§ **Task objective**
Retype the data that follows line by line, exactly, and leave its pictures out.

═══ Data shown

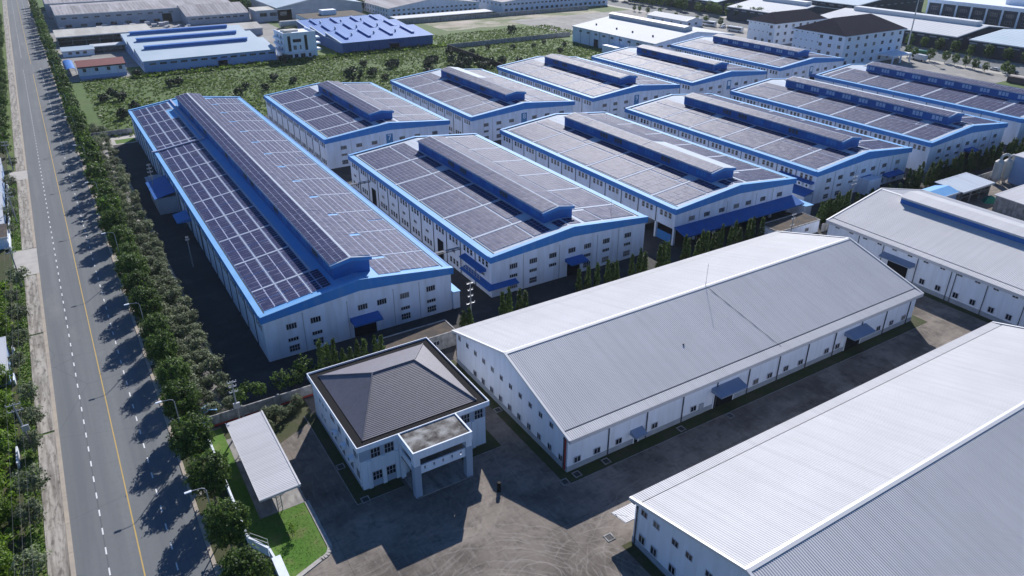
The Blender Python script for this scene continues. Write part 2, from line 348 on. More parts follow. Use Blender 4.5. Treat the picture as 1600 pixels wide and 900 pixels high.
# thin joint cracks across the lanes and a tar seam along the left lane line
vor = N.new('ShaderNodeTexVoronoi'); vor.feature = 'DISTANCE_TO_EDGE'; vor.inputs['Scale'].default_value = 1.0
mp = N.new('ShaderNodeMapping'); mp.inputs['Scale'].default_value = (0.045, 0.06, 0.05)
g = N.new('ShaderNodeNewGeometry'); L.new(g.outputs['Position'], mp.inputs['Vector']); L.new(mp.outputs[0], vor.inputs['Vector'])
mr = N.new('ShaderNodeMapRange'); mr.inputs['From Min'].default_value = 0.0; mr.inputs['From Max'].default_value = 0.006; mr.inputs['To Min'].default_value = 0.35; mr.inputs['To Max'].default_value = 0.0
L.new(vor.outputs['Distance'], mr.inputs['Value'])
sx = N.new('ShaderNodeSeparateXYZ'); L.new(g.outputs['Position'], sx.inputs[0])
ad = N.new('ShaderNodeMath'); ad.operation = 'ADD'; ad.inputs[1].default_value = 8.42; L.new(sx.outputs[0], ad.inputs[0])
ab = N.new('ShaderNodeMath'); ab.operation = 'ABSOLUTE'; L.new(ad.outputs[0], ab.inputs[0])
m2 = N.new('ShaderNodeMapRange'); m2.inputs['From Min'].default_value = 0.03; m2.inputs['From Max'].default_value = 0.10; m2.inputs['To Min'].default_value = 0.5; m2.inputs['To Max'].default_value = 0.0
L.new(ab.outputs[0], m2.inputs['Value'])
mxm = N.new('ShaderNodeMath'); mxm.operation = 'MAXIMUM'; L.new(mr.outputs[0], mxm.inputs[0]); L.new(m2.outputs[0], mxm.inputs[1])
mx = N.new('ShaderNodeMix'); mx.data_type = 'RGBA'; mx.inputs['B'].default_value = (0.075, 0.077, 0.085, 1)
L.new(cur, mx.inputs['A']); L.new(mxm.outputs[0], mx.inputs['Factor']); L.new(mx.outputs['Result'], bs.inputs['Base Color'])
GM['asphalt'] = m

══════

§ **Expected output**
The Blender Python script for this scene continues. Write part 2, from line 348 on. More parts follow. Use Blender 4.5. Treat the picture as 1600 pixels wide and 900 pixels high.
# thin joint cracks across the lanes and a tar seam along the left lane line
vor = N.new('ShaderNodeTexVoronoi'); vor.feature = 'DISTANCE_TO_EDGE'; vor.inputs['Scale'].default_value = 1.0
mp = N.new('ShaderNodeMapping'); mp.inputs['Scale'].default_value = (0.045, 0.06, 0.05)
g = N.new('ShaderNodeNewGeometry'); L.new(g.outputs['Position'], mp.inputs['Vector']); L.new(mp.outputs[0], vor.inputs['Vector'])
mr = N.new('ShaderNodeMapRange'); mr.inputs['From Min'].default_value = 0.0; mr.inputs['From Max'].default_value = 0.006; mr.inputs['To Min'].default_value = 0.35; mr.inputs['To Max'].default_value = 0.0
L.new(vor.outputs['Distance'], mr.inputs['Value'])
sx = N.new('ShaderNodeSeparateXYZ'); L.new(g.outputs['Position'], sx.inputs[0])
ad = N.new('ShaderNodeMath'); ad.operation = 'ADD'; ad.inputs[1].default_value = 8.42; L.new(sx.outputs[0], ad.inputs[0])
ab = N.new('ShaderNodeMath'); ab.operation = 'ABSOLUTE'; L.new(ad.outputs[0], ab.inputs[0])
m2 = N.new('ShaderNodeMapRange'); m2.inputs['From Min'].default_value = 0.03; m2.inputs['From Max'].default_value = 0.10; m2.inputs['To Min'].default_value = 0.5; m2.inputs['To Max'].default_value = 0.0
L.new(ab.outputs[0], m2.inputs['Value'])
mxm = N.new('ShaderNodeMath'); mxm.operation = 'MAXIMUM'; L.new(mr.outputs[0], mxm.inputs[0]); L.new(m2.outputs[0], mxm.inputs[1])
mx = N.new('ShaderNodeMix'); mx.data_type = 'RGBA'; mx.inputs['B'].default_value = (0.075, 0.077, 0.085, 1)
L.new(cur, mx.inputs['A']); L.new(mxm.outputs[0], mx.inputs['Factor']); L.new(mx.outputs['Result'], bs.inputs['Base Color'])
GM['asphalt'] = m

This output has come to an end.